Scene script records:
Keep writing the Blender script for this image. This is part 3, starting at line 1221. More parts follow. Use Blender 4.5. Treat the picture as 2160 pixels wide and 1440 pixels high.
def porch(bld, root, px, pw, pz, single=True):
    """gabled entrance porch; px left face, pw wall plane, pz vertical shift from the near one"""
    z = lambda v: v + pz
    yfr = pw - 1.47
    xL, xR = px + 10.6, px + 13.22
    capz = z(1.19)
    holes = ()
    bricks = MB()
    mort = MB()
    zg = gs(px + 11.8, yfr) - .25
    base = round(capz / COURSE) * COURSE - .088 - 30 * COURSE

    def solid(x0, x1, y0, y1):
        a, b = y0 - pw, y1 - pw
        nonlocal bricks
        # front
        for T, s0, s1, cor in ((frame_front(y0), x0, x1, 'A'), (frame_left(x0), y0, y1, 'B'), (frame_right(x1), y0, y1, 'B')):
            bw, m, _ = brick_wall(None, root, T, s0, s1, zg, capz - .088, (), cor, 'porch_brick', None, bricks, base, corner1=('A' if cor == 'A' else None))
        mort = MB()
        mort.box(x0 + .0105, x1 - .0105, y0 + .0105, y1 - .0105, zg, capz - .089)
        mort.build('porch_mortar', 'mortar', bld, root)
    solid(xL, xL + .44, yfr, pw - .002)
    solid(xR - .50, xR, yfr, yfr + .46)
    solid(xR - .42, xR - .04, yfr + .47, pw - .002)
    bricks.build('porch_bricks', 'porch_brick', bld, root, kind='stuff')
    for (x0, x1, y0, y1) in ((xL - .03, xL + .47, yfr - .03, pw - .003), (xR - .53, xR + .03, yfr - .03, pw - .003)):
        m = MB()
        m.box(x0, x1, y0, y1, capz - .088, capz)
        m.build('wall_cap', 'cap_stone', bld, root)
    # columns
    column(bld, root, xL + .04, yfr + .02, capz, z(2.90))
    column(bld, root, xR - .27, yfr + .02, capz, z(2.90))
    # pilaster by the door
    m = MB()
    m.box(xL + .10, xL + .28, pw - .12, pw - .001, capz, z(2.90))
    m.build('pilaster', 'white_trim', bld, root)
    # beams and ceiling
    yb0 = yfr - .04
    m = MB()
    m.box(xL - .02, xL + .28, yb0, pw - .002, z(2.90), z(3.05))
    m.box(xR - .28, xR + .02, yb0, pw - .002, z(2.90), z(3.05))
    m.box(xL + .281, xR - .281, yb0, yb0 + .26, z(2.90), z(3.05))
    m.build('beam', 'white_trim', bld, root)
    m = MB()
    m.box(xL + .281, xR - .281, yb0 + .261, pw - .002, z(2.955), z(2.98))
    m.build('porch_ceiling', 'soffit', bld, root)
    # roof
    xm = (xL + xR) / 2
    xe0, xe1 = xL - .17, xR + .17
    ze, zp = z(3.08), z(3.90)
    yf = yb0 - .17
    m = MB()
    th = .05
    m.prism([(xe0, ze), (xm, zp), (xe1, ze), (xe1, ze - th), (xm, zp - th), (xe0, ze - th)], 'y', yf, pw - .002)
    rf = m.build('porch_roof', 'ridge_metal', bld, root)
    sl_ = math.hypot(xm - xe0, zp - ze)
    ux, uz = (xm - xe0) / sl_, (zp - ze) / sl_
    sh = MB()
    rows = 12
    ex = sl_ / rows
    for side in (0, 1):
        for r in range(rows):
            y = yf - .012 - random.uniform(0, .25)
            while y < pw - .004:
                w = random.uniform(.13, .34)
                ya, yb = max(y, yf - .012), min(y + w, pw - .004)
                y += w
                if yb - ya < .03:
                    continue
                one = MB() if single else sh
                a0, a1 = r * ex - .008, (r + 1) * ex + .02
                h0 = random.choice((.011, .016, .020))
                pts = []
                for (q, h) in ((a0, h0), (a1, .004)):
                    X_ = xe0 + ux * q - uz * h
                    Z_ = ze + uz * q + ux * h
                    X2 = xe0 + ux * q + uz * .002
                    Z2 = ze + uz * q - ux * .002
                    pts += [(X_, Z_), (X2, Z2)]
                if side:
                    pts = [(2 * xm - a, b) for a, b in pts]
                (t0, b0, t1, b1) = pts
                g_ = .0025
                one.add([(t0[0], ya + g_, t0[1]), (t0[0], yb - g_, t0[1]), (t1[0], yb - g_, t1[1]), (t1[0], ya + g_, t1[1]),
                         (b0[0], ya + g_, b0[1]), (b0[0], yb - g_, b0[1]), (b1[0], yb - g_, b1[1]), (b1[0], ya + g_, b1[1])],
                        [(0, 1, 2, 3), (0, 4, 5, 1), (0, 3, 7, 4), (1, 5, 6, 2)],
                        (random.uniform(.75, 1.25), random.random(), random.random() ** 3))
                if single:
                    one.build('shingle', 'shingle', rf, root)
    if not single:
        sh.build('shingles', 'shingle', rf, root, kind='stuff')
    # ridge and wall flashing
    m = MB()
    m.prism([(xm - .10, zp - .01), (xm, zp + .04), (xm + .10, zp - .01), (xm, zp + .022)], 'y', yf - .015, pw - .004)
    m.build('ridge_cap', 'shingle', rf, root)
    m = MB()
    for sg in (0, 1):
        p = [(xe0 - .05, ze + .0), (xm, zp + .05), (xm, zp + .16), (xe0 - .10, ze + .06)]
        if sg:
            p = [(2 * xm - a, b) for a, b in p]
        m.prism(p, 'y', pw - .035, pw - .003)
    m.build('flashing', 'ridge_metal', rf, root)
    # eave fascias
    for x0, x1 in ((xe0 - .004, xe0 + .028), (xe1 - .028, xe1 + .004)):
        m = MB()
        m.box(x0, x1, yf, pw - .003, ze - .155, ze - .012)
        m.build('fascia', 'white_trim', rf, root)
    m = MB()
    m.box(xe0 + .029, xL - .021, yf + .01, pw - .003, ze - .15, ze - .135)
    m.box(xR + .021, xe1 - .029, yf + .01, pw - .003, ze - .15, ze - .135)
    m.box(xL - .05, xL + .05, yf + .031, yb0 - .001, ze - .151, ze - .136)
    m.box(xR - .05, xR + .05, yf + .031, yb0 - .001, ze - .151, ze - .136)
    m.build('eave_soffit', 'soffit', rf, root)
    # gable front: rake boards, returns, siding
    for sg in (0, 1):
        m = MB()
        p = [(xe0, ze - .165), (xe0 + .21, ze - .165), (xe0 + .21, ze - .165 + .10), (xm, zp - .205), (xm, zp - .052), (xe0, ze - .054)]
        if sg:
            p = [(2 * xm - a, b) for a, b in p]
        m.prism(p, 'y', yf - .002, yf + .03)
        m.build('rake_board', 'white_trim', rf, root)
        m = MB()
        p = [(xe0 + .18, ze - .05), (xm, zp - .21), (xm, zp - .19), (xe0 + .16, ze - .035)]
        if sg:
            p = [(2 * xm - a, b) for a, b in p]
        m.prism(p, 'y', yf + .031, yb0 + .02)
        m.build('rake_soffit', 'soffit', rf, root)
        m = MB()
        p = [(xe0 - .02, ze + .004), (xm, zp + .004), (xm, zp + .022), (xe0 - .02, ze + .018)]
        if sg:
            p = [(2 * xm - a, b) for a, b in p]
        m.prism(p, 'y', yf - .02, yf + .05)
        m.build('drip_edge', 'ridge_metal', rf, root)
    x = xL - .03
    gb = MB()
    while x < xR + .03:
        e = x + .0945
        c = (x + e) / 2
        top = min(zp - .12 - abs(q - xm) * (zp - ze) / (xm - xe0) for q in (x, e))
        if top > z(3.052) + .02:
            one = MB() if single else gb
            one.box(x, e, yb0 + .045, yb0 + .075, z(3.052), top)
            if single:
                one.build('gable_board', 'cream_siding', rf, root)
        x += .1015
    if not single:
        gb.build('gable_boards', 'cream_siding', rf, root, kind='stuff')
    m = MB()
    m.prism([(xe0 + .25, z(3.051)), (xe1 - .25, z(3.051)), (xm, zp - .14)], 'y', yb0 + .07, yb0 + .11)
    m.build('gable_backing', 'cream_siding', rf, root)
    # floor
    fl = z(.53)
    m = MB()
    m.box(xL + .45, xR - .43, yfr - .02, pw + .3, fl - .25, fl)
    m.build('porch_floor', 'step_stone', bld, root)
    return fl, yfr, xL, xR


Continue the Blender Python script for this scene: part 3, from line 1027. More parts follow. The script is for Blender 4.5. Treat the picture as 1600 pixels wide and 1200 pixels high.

INSTRUCTION:
Write out exactly, please, the lines beginning at the start of the material and ending with the line that holds "base = round(capz", both included.

FULL OUTPUT:
Keep writing the Blender script for this image. This is part 3, starting at line 1221. More parts follow. Use Blender 4.5. Treat the picture as 2160 pixels wide and 1440 pixels high.
def porch(bld, root, px, pw, pz, single=True):
    """gabled entrance porch; px left face, pw wall plane, pz vertical shift from the near one"""
    z = lambda v: v + pz
    yfr = pw - 1.47
    xL, xR = px + 10.6, px + 13.22
    capz = z(1.19)
    holes = ()
    bricks = MB()
    mort = MB()
    zg = gs(px + 11.8, yfr) - .25
    base = round(capz / COURSE) * COURSE - .088 - 30 * COURSE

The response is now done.